Sobre

SONHOS E PESADELOS

Várias são as vezes em que me deito com os olhos pesados, piongos de sono devido a remédios. Eles não tardam a me jogar num tatame de sonhos confusos e, não raro, reincidentes. Imagino, por exemplo, que sou alguém de relevo nesta sociedade fria e insensível quanto uma laje tumular. Nos meus sonhos, entre outros perigos psicológicos, existe um leão bestial, terrificante, que me persegue de modo implacável entre as sendas do meu pensamento. Em certas ocasiões tenho receio dessa fera até mesmo quando estou acordado, escrevendo uma crônica onírica feito esta.

Há outros momentos mais insólitos, até bizarros, quando adquiro o poder de voar, no entanto nunca esses voos possuem coordenação nem obedecem à minha vontade. São decolagens fora de meu controle. Noutras oportunidades, diferentemente de minha força desordenada de voar, me vejo despencando de grandes alturas, caindo por um longo tempo numa espécie de abismo ou poço sem fundo.

Mas nem todos os meus sonhos são repletos de turbulências e animais ferozes, como aquele mencionado há pouco. Não. Há horas em que adormeço e me vejo entre amigos, trocando ideias animadas sobre autores e obras os mais diversos. De repente, então, alguém do grupo toma a palavra e diz olhando para mim e para os demais integrantes do círculo literário: “Você precisa acreditar mais no seu próprio talento, meu amigo. Não se contente com a mera condição de escrevinhador deste fim de mundo. Pois este país precisa conhecer você e sua escrita”. Aí suspiro cheio de orgulho e vaidade. Imaginem só uma coisa dessas, um borra-tintas do meu naipe.

No dia seguinte, ao despertar, alguns devaneios ainda seguem mexendo com meu ego. Tomo um banho rápido, preparo o velho moca de todas as manhãs e me coloco diante deste computador já caduco e começo a registrar, transformar em literatura (quiçá de má qualidade) algo de que o leitor menos exigente talvez se agrade. Assim, bebericando a rubiácea de quando em vez, recordo aquele elogio da noite passada e ora lhes exponho meus pensamentos, minha concepção de arte literária.

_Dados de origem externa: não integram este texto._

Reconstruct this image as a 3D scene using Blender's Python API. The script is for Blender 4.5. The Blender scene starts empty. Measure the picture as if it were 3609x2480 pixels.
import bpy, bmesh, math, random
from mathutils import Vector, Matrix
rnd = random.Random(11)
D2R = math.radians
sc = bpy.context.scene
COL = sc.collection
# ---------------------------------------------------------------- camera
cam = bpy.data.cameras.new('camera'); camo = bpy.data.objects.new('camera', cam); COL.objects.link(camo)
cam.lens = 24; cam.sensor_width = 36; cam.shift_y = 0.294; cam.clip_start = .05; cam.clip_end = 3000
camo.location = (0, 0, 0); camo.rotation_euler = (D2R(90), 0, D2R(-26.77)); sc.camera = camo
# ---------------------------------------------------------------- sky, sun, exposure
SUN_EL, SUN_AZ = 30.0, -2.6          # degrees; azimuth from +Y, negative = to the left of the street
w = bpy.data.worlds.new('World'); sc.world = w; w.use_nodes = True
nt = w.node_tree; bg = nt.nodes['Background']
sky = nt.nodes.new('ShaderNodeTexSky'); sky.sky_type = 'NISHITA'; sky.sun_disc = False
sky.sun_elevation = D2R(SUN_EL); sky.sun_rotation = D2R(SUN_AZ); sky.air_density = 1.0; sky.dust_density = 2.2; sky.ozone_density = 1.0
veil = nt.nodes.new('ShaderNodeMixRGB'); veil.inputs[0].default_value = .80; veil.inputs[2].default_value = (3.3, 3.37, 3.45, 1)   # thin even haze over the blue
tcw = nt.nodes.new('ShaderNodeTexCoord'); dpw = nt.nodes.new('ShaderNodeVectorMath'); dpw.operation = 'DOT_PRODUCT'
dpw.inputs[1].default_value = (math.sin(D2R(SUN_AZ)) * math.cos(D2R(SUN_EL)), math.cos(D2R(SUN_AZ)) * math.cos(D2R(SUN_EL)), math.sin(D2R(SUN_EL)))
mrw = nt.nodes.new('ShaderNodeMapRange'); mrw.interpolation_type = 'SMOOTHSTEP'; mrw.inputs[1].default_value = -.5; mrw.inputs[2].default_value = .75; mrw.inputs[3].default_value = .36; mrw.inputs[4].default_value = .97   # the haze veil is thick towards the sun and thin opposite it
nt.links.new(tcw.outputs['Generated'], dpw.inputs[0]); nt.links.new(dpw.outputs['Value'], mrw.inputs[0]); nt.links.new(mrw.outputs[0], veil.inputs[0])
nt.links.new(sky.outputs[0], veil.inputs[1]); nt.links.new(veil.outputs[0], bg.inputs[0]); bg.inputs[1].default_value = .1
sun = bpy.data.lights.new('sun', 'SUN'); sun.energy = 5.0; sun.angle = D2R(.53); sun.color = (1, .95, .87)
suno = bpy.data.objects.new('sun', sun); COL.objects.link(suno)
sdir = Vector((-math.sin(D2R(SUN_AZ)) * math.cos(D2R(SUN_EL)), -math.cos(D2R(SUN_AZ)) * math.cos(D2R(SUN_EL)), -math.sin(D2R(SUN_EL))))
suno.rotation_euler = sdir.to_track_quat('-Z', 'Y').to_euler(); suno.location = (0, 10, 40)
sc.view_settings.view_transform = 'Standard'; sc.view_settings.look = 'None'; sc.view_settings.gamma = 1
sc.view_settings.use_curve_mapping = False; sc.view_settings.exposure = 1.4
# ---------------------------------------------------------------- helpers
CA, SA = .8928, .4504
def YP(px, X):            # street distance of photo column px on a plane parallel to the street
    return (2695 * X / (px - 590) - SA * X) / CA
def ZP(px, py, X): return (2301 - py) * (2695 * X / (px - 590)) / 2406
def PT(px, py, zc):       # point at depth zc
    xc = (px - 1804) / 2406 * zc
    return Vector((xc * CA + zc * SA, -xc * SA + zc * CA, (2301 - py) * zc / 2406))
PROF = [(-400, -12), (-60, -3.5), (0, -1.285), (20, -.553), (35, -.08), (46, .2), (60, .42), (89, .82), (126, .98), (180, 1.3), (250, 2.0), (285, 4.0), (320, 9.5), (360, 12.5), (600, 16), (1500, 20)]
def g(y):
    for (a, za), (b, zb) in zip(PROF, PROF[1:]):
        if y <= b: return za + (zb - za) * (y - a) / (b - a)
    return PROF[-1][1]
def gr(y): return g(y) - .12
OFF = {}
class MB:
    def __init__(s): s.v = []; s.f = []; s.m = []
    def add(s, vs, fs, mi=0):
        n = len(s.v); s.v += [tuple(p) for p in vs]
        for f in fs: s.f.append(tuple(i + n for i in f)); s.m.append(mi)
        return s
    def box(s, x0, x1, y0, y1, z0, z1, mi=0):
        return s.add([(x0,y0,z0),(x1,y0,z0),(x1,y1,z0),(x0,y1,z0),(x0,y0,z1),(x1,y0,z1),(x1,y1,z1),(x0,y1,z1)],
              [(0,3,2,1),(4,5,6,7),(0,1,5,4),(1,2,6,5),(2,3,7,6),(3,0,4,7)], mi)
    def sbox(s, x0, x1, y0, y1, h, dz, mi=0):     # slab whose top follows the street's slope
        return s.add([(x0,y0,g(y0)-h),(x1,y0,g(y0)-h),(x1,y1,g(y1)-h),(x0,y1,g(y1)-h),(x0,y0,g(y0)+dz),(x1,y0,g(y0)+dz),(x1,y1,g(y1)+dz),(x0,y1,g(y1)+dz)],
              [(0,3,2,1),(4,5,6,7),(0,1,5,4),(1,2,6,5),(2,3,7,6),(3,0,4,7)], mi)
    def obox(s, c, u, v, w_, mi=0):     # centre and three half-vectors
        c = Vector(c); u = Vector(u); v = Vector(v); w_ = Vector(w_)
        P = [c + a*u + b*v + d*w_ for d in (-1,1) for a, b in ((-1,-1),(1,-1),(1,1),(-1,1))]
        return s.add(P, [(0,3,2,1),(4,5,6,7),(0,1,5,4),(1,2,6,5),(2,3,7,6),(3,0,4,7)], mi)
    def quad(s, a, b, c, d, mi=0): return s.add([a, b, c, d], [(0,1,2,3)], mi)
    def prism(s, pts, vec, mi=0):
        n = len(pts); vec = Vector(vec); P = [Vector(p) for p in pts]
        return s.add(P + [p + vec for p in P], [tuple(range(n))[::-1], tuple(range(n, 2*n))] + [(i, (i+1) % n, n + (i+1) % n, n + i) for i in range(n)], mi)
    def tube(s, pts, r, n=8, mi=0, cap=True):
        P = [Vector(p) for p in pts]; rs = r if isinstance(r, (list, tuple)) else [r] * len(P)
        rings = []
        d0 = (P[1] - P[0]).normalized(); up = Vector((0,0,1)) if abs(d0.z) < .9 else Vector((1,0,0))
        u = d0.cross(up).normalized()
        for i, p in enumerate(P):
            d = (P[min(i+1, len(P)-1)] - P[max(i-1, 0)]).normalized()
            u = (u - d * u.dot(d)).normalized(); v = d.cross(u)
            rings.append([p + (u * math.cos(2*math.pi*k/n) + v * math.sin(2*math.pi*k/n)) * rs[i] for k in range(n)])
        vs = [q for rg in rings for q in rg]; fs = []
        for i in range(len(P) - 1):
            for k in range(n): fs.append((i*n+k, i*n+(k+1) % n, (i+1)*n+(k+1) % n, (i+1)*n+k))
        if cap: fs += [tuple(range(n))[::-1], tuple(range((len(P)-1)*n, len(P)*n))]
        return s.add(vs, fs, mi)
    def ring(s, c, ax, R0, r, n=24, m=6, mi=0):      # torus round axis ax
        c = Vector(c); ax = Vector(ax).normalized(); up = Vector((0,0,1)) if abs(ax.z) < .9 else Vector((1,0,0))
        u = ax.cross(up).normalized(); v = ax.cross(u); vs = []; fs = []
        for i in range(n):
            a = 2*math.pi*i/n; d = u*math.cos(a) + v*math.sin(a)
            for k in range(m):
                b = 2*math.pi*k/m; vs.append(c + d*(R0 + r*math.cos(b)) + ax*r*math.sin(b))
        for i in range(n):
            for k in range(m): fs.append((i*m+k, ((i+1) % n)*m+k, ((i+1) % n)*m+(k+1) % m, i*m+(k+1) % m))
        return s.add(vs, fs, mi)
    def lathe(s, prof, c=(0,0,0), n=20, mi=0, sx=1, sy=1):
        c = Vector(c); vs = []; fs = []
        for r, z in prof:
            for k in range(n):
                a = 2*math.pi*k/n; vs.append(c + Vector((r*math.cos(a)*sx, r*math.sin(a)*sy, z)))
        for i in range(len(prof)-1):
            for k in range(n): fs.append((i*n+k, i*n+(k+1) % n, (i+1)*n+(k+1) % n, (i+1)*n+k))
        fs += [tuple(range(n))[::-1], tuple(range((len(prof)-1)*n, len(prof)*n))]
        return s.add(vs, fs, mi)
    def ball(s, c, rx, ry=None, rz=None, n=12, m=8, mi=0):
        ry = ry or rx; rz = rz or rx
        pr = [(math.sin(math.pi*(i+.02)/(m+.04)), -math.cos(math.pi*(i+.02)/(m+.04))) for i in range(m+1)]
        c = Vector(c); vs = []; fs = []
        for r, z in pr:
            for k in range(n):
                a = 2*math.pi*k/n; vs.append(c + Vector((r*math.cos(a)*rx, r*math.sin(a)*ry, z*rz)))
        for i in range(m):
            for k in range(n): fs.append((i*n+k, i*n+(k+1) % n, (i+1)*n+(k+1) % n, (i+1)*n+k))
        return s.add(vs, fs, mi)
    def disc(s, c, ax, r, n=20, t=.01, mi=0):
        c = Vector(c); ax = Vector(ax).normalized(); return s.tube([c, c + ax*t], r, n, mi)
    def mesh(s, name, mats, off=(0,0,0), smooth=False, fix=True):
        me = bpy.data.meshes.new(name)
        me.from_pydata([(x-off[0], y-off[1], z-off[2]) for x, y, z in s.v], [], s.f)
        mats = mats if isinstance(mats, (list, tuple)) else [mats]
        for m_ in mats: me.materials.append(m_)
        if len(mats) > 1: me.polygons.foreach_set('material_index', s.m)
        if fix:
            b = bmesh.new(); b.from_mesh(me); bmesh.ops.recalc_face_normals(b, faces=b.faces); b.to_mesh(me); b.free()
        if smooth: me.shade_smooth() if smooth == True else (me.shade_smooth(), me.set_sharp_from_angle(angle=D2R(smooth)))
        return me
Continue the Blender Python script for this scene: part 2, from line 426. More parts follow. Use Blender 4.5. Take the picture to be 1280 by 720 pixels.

Não descambemos, todavia, para a velha receita de falar sobre o ofício literário, sobre as venturas e desventuras de nossa própria relação com as letras. Aqui, por meio de um monólogo sonolento, arrastado, pretendo relatar coisas que frequentemente me acontecem quando estou dormindo. É sobre meus sonhos tresloucados que almejo palestrar. São ocorrências que têm mil e uma naturezas. Algumas vezes me encontro de espírito leve, em condições amenas como se estivesse dirigindo um carro bonito na orla marítima (muito embora eu não saiba dirigir). Desvarios dessa ordem me sucedem aqui e acolá. Pois nem só de pesadelos são minhas madrugadas.

Em meio a essa miríade de ocorrências soníferas, eis que novamente me sinto na iminência de adquirir projeção nacional com estas minhas páginas suaves em certas ocasiões e sangrentas vez por outra. Tais oscilações se encontram, na maior parte dos casos, em gêneros distintos, a exemplo de crônicas, poemas, contos e até romances. São modalidades em que me exercito neste município tão obscuro quanto eu. Dormindo, no entanto, consigo me livrar da indiferença e do anonimato.

Nesta ocasião, como percebem, decidi expor (publicar) parte de minhas ocorrências noturnas, variações que geralmente costumamos denominar de sonhos ou pesadelos. No meu caso, não sei se devido aos psicotrópicos, me ocorrem mais pesadelos do que sonhos. Sobretudo quando certo leão entra em cena.